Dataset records

··········

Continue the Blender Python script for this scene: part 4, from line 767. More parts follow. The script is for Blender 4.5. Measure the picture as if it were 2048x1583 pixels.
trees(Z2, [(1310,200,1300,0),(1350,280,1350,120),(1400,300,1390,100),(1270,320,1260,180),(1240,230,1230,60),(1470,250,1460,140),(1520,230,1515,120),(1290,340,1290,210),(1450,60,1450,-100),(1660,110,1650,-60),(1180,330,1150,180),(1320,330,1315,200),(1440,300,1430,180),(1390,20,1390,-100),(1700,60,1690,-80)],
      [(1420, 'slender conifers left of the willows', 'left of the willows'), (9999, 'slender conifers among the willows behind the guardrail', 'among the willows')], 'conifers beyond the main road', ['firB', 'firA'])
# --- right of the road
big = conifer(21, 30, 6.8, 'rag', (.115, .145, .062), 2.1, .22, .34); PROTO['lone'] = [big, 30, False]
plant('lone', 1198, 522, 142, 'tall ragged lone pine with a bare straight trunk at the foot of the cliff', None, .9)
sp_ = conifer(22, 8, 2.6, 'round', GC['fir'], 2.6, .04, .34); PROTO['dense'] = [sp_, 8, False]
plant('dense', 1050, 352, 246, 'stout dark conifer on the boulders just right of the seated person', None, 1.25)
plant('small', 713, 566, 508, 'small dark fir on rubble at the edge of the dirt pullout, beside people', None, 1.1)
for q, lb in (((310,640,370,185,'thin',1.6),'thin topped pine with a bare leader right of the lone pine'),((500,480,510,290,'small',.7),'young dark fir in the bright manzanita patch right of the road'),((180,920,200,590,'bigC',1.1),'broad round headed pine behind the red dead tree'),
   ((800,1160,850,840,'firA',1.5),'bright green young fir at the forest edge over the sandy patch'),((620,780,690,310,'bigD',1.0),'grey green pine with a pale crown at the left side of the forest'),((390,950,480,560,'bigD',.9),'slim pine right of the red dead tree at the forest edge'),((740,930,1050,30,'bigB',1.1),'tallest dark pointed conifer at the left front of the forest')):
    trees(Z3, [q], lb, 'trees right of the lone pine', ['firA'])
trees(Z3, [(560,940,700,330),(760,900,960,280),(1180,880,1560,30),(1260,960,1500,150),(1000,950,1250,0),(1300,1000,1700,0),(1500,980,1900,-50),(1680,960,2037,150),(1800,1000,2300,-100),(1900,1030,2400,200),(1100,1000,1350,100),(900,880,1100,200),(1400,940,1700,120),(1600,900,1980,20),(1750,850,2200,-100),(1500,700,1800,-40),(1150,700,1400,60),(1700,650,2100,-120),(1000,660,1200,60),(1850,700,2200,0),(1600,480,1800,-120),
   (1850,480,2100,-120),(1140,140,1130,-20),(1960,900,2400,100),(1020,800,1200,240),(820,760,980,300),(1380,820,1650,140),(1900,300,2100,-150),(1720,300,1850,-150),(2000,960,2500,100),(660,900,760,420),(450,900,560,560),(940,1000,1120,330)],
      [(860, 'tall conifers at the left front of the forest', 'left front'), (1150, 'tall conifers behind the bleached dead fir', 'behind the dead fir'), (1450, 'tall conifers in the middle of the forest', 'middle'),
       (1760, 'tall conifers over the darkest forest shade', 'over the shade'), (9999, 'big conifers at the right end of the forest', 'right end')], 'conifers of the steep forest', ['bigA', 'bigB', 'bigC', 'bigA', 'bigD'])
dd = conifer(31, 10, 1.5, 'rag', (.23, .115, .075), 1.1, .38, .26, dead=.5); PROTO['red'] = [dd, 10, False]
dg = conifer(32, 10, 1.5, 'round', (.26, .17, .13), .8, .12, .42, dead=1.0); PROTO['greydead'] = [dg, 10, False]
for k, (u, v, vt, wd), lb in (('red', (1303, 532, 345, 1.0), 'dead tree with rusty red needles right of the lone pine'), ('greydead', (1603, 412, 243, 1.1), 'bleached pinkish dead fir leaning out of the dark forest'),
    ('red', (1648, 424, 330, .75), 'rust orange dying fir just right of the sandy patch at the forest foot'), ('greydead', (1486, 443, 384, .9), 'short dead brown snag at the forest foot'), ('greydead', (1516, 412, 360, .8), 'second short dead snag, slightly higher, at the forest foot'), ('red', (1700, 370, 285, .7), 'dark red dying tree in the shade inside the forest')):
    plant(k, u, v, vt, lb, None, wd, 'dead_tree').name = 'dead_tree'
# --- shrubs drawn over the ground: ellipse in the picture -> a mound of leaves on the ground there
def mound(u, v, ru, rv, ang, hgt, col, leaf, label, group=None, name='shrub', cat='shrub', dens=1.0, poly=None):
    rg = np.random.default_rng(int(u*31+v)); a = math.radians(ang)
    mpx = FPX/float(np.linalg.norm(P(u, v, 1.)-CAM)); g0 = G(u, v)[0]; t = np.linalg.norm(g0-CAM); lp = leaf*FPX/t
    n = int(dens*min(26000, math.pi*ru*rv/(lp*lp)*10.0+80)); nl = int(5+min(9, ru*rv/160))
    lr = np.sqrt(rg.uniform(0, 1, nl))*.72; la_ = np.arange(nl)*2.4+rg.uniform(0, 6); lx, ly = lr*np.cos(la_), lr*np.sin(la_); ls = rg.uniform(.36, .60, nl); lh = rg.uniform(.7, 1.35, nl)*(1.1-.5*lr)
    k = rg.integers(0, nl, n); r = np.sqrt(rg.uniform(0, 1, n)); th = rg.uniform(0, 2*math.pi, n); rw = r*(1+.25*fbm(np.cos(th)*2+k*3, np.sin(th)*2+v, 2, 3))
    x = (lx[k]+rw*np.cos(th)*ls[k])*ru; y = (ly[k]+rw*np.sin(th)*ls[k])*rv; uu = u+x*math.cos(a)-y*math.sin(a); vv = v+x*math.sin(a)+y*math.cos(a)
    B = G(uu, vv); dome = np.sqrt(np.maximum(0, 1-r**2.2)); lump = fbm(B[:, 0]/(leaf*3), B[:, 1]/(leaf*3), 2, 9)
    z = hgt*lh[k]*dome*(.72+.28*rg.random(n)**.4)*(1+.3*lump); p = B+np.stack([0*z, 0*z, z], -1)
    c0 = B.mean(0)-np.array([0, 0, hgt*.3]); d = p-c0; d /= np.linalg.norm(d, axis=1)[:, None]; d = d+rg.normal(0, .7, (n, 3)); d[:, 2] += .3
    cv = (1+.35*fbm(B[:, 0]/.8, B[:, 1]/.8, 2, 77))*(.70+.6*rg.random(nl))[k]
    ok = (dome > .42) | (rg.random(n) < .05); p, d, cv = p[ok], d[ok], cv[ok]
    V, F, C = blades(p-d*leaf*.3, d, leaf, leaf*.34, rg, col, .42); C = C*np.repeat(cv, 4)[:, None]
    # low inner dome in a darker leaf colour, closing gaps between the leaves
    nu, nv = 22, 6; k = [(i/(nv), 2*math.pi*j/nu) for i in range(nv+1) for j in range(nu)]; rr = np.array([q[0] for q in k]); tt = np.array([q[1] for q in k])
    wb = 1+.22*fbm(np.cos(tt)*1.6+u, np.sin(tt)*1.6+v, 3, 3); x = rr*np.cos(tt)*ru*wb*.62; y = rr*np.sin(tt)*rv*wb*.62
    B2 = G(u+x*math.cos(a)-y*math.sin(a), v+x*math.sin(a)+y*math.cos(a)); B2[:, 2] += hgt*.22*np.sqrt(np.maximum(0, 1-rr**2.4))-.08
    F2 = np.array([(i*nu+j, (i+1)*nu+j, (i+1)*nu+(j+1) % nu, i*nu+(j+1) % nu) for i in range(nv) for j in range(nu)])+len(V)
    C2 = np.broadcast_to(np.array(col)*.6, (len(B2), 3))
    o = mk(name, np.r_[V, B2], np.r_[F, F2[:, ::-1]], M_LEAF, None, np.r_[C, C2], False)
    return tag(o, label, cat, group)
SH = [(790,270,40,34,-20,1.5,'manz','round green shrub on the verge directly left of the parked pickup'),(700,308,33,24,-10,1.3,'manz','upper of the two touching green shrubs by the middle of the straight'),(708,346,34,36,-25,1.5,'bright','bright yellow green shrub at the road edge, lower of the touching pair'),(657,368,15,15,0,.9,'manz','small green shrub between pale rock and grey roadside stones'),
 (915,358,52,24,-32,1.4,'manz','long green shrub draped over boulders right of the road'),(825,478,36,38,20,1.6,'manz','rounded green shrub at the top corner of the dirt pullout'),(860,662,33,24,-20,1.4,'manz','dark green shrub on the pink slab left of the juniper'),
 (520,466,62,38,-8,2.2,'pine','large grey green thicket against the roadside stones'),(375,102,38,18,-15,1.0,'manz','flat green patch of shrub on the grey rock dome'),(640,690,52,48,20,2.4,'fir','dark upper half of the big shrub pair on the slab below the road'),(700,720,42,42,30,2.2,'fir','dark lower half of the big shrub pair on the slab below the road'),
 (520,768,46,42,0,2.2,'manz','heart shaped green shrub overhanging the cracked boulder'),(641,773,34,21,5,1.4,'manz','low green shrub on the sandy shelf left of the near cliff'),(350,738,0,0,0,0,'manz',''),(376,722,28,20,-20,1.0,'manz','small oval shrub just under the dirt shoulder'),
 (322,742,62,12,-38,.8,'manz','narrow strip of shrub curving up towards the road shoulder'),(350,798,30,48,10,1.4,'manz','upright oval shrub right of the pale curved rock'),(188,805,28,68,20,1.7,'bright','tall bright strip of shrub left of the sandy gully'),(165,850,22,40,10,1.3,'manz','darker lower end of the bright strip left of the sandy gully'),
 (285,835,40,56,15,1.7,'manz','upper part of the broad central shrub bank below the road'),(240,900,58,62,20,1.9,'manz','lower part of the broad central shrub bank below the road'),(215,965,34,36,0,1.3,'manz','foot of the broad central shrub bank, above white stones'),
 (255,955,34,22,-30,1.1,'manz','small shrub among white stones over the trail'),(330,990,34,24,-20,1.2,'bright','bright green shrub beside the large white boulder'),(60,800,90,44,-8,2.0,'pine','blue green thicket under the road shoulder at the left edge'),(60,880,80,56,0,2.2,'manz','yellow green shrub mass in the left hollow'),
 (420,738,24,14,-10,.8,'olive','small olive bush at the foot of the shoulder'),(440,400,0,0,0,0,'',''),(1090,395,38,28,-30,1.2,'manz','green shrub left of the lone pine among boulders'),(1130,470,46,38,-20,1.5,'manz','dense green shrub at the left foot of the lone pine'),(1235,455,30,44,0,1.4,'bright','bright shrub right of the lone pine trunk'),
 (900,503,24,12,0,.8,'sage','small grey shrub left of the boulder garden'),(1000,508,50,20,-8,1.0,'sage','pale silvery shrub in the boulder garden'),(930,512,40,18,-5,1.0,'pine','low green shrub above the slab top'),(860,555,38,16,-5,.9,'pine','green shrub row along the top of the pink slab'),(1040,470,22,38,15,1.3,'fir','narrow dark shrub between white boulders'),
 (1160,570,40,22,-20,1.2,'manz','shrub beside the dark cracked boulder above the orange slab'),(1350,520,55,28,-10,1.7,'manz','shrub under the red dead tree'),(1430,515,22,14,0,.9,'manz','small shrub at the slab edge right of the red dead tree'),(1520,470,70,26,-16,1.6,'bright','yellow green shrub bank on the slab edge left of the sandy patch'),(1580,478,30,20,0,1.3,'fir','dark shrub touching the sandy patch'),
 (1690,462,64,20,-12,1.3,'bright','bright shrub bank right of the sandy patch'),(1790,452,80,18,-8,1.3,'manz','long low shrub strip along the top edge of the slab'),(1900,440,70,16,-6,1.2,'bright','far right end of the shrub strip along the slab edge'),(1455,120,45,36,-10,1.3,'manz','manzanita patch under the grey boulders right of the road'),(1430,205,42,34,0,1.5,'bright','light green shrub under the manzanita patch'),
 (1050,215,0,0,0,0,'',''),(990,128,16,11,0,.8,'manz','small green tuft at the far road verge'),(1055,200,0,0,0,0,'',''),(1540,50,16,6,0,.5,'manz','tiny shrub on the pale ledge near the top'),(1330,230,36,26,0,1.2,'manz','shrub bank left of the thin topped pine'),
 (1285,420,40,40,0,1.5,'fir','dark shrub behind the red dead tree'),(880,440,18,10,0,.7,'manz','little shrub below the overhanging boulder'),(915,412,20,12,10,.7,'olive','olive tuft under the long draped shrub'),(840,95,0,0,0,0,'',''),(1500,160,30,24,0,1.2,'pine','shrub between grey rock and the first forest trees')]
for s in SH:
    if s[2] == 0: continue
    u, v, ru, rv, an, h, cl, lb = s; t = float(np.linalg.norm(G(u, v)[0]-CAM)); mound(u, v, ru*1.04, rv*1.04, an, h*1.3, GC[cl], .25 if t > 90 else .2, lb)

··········

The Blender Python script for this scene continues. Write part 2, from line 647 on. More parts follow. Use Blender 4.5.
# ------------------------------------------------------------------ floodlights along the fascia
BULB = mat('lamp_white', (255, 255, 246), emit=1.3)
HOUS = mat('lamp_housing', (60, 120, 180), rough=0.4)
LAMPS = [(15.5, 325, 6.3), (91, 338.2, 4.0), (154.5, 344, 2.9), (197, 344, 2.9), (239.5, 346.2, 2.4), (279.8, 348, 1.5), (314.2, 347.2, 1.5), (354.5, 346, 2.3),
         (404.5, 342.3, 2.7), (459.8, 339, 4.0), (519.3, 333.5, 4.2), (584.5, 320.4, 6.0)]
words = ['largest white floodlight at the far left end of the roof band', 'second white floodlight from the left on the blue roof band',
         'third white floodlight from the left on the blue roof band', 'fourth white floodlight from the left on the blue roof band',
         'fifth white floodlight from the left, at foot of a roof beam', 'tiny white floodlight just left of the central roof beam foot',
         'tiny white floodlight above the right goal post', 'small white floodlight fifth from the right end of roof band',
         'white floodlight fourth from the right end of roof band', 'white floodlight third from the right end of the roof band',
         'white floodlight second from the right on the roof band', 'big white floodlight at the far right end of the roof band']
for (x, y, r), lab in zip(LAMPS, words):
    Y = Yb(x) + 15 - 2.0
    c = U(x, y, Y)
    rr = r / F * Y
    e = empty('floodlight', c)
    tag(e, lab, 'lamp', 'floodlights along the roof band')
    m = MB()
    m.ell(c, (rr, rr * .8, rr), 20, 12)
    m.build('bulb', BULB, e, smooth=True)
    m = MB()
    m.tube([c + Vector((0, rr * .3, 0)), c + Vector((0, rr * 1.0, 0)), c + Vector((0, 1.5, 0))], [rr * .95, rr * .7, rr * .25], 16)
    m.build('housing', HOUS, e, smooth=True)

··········

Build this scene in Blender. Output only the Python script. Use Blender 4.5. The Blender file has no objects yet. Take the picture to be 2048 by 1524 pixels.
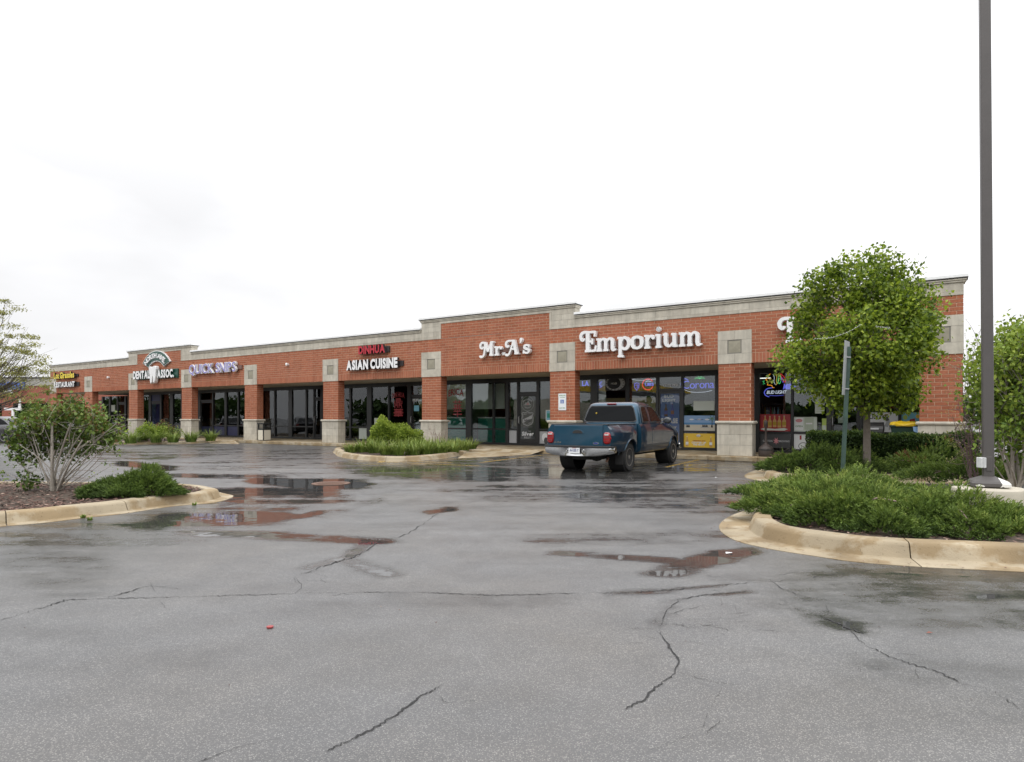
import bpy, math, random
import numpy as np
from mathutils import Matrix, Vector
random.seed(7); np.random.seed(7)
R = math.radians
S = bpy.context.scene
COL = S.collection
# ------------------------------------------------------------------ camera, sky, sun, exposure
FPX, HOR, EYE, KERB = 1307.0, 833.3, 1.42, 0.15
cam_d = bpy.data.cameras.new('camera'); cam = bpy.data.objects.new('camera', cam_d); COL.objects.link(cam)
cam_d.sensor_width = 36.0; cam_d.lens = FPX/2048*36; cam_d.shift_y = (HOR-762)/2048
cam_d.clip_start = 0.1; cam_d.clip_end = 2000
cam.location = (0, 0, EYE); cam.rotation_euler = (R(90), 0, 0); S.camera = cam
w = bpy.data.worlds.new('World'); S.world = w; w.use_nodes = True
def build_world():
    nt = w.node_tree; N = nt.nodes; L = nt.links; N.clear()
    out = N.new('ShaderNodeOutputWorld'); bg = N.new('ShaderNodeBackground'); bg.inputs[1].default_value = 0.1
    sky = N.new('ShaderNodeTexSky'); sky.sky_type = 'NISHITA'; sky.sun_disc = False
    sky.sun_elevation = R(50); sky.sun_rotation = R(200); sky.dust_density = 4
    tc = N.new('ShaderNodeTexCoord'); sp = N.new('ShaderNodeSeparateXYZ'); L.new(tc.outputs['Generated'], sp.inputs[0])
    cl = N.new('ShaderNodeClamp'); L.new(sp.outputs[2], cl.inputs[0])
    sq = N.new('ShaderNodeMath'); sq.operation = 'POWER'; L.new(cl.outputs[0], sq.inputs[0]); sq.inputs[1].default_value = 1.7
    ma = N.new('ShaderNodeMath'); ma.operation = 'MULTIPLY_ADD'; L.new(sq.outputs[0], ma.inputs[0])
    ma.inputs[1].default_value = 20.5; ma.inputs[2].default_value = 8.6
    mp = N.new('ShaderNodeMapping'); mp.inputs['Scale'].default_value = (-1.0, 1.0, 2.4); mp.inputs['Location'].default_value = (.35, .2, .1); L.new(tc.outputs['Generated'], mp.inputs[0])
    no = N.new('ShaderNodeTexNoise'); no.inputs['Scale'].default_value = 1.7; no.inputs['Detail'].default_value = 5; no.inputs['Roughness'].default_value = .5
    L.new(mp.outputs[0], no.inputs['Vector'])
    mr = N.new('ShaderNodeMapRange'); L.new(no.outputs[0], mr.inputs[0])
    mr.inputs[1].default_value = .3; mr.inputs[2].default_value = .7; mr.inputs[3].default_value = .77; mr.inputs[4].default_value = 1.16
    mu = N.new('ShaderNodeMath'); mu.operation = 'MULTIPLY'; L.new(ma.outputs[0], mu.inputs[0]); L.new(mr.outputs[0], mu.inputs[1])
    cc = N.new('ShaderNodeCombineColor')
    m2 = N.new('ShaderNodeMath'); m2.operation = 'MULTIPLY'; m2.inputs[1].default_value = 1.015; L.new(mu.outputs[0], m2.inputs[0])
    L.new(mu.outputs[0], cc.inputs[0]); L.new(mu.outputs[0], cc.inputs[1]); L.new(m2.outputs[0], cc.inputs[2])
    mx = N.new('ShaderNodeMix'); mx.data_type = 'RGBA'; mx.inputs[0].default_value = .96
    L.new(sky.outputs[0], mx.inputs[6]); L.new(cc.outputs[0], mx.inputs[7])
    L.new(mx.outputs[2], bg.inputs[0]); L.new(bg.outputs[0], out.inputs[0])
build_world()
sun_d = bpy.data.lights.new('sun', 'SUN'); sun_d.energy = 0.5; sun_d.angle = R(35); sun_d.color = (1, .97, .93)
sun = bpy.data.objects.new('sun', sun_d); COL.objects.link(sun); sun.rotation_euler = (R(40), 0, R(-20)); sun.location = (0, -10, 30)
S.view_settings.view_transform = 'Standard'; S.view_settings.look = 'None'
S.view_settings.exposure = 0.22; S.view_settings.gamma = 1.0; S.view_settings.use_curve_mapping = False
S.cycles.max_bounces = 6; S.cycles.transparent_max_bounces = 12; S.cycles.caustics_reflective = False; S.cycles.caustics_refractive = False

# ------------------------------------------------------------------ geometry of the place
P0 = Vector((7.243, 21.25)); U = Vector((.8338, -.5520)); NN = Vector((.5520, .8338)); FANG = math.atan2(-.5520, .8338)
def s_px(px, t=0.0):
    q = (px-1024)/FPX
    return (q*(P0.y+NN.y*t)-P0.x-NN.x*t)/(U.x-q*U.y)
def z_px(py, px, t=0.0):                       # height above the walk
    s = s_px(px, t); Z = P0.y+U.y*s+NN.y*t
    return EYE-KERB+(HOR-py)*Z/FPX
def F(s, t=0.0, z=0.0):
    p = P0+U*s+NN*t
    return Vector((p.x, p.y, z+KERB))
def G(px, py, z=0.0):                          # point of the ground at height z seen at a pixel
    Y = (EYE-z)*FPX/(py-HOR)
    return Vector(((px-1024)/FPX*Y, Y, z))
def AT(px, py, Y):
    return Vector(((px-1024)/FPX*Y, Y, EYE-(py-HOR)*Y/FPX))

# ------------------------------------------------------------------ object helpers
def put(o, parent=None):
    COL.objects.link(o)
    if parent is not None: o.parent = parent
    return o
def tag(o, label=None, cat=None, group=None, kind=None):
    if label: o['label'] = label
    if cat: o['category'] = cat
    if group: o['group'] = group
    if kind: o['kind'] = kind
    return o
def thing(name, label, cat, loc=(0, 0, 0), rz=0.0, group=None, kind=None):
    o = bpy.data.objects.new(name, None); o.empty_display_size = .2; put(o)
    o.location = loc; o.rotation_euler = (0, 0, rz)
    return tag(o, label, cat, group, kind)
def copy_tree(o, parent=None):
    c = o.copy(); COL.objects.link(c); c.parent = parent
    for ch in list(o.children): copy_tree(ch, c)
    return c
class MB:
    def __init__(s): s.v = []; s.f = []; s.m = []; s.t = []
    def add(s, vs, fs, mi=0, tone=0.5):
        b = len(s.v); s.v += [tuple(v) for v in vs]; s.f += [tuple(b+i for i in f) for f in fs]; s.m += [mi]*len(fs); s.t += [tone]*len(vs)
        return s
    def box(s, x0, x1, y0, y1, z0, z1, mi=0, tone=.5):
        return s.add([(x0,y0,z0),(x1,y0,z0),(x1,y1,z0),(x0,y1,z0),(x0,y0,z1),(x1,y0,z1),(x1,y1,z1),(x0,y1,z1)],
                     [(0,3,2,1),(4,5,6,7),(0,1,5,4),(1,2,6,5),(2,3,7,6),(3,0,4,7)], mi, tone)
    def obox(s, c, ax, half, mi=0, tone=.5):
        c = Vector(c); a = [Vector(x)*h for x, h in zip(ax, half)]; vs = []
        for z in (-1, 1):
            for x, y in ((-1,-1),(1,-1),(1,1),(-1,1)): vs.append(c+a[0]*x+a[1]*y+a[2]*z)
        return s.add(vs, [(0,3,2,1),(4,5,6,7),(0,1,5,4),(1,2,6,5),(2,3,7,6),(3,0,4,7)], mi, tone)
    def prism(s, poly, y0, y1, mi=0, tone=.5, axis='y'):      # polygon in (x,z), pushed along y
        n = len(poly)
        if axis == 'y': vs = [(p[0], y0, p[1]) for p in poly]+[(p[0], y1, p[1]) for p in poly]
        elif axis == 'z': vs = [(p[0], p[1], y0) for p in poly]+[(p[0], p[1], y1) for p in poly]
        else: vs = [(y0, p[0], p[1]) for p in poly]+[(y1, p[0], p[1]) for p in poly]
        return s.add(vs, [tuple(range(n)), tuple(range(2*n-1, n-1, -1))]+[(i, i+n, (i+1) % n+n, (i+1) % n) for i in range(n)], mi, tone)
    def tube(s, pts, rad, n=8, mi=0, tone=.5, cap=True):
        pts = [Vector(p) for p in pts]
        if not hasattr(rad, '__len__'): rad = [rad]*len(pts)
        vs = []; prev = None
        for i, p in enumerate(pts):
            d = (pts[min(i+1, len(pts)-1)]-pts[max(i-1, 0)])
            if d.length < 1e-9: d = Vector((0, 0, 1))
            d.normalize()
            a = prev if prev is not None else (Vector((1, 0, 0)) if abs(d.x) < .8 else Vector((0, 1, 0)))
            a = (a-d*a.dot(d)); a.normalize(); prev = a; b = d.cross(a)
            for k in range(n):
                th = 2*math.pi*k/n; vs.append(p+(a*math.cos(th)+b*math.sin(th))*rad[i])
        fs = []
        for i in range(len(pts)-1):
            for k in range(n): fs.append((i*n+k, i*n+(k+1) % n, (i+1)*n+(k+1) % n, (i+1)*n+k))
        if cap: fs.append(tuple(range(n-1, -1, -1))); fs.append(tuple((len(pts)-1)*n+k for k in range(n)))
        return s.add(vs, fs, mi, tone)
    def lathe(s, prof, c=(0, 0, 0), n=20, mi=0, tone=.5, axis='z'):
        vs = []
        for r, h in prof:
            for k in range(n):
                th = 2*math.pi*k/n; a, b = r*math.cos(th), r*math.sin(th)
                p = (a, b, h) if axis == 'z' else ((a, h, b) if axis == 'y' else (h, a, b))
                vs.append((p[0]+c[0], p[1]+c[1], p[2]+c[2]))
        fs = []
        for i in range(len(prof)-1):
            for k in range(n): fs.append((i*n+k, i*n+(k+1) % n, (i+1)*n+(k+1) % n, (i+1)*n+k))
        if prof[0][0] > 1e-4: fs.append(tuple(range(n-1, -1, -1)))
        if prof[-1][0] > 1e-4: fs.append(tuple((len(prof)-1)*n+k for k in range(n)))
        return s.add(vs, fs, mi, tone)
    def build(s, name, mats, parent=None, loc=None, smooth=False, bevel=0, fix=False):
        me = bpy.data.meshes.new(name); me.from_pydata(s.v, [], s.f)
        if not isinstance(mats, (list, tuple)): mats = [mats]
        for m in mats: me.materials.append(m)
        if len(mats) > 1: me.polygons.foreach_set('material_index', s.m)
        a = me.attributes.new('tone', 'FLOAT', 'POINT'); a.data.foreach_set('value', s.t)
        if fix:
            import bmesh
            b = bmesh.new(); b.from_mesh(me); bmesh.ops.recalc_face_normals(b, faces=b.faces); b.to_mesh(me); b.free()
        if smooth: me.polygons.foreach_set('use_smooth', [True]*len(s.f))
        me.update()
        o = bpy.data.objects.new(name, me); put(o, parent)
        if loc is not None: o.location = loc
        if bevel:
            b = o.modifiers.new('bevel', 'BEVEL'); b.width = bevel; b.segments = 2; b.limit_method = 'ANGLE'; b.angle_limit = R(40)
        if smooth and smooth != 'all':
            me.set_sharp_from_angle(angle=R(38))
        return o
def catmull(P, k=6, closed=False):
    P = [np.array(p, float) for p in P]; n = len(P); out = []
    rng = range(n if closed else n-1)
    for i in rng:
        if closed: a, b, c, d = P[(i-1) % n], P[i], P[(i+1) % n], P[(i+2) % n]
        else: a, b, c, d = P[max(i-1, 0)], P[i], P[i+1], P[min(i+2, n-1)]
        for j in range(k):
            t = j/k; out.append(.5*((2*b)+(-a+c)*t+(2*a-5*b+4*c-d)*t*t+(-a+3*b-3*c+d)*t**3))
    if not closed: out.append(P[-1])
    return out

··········

To do: In the material above, find the lines that contain "script" and show them.

Reply:
Continue the Blender Python script for this scene: part 4, from line 767. More parts follow. The script is for Blender 4.5. Measure the picture as if it were 2048x1583 pixels.
The Blender Python script for this scene continues. Write part 2, from line 647 on. More parts follow. Use Blender 4.5.
Build this scene in Blender. Output only the Python script. Use Blender 4.5. The Blender file has no objects yet. Take the picture to be 2048 by 1524 pixels.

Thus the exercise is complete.